Xavier Fonoll Almansa, a postdoctoral researcher at the University of Michigan, studies anaerobic container-based systems. These systems use microorganisms to turn the waste into compost or methane, which groups can then use for fuel.
Fonoll Almansa discovered some challenges with the systems he analyzed during his research in Gabon. Sometimes temperature can be a challenge, and without added waste from agriculture, it was hard for households to produce enough waste to make the system work.
Practitioners saw other challenges.
“I think my biggest takeaway is that there is a promising approach of using container-based systems for urban sanitation,” said Perez. CU Boulder is the primary grant recipient.
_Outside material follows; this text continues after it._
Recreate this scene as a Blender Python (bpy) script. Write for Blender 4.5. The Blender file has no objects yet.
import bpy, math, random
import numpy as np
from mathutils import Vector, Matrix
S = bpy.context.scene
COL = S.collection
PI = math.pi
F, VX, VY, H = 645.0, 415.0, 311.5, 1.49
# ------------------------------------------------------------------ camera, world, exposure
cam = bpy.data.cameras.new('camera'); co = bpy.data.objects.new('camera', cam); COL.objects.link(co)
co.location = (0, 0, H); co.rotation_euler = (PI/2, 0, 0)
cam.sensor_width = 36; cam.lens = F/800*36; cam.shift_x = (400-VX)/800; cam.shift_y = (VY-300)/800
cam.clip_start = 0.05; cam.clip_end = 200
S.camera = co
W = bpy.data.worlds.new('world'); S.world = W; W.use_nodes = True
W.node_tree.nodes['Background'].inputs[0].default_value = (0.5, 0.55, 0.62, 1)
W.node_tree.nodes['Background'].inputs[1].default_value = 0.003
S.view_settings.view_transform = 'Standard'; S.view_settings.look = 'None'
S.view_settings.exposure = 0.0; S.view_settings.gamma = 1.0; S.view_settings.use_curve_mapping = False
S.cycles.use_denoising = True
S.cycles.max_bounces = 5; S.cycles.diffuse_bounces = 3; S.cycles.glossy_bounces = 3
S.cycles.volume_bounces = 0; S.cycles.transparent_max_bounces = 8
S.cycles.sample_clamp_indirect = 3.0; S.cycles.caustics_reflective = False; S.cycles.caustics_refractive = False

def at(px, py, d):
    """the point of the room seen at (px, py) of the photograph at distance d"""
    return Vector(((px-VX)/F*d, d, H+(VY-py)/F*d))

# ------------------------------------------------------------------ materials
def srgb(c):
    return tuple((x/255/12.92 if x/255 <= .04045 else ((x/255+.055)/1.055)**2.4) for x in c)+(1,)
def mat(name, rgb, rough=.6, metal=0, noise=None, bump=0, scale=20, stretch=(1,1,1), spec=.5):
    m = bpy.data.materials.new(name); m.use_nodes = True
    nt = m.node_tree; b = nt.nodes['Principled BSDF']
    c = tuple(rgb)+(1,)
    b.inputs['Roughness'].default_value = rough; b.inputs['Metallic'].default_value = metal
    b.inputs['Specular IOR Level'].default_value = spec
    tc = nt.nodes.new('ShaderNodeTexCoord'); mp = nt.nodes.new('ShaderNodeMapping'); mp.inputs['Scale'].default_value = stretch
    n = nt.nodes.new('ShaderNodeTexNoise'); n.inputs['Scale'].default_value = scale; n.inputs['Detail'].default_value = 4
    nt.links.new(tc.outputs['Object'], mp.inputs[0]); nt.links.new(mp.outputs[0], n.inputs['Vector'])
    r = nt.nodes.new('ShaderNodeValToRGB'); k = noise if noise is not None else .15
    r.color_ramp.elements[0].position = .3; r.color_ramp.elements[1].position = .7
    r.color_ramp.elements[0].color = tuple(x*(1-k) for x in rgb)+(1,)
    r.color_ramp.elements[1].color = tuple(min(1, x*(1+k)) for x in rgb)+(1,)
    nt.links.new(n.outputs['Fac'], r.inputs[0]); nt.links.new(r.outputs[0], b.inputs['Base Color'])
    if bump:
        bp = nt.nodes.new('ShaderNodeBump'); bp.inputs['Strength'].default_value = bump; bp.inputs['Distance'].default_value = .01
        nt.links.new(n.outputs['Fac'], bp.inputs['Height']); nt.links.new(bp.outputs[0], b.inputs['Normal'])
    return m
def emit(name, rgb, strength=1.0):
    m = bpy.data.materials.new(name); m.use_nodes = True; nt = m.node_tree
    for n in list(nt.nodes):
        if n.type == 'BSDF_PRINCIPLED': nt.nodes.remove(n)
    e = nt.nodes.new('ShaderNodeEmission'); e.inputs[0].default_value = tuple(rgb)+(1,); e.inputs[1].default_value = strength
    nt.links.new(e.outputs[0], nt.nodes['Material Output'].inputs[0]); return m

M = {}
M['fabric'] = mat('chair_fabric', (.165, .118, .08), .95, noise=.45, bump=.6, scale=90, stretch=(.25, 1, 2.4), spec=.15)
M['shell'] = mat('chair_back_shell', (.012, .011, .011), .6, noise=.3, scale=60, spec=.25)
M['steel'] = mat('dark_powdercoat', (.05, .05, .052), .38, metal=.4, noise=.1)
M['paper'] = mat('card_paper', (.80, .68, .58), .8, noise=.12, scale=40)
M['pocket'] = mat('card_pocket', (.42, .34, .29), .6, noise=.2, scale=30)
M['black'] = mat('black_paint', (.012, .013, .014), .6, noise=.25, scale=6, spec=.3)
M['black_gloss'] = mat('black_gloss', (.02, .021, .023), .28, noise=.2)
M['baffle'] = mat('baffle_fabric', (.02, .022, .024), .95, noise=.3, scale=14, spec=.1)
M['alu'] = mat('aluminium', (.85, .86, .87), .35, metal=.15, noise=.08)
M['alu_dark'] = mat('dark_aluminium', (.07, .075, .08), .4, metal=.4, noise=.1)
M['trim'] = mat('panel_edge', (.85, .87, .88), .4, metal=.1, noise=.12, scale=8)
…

Yet Perez said that “they [the practitioners] are realizing that they will need public subsidies to make it financially viable.”
Philip Darko, the WASH program manager for Catholic Relief Services in Ghana, said that the container-based systems are one of the most promising market-based solutions for sanitation issues in his community.
“I’ve been aware of the container-based sanitation system, but not to the level of getting to understand how the waste product could be put to very good use,” he said, referring to using the waste product for fuel.
This knowledge “has put me in the position to lead the front and try to get some of these things implemented,” he said. “I think this is a big fight, and for us in Ghana, this is very important.”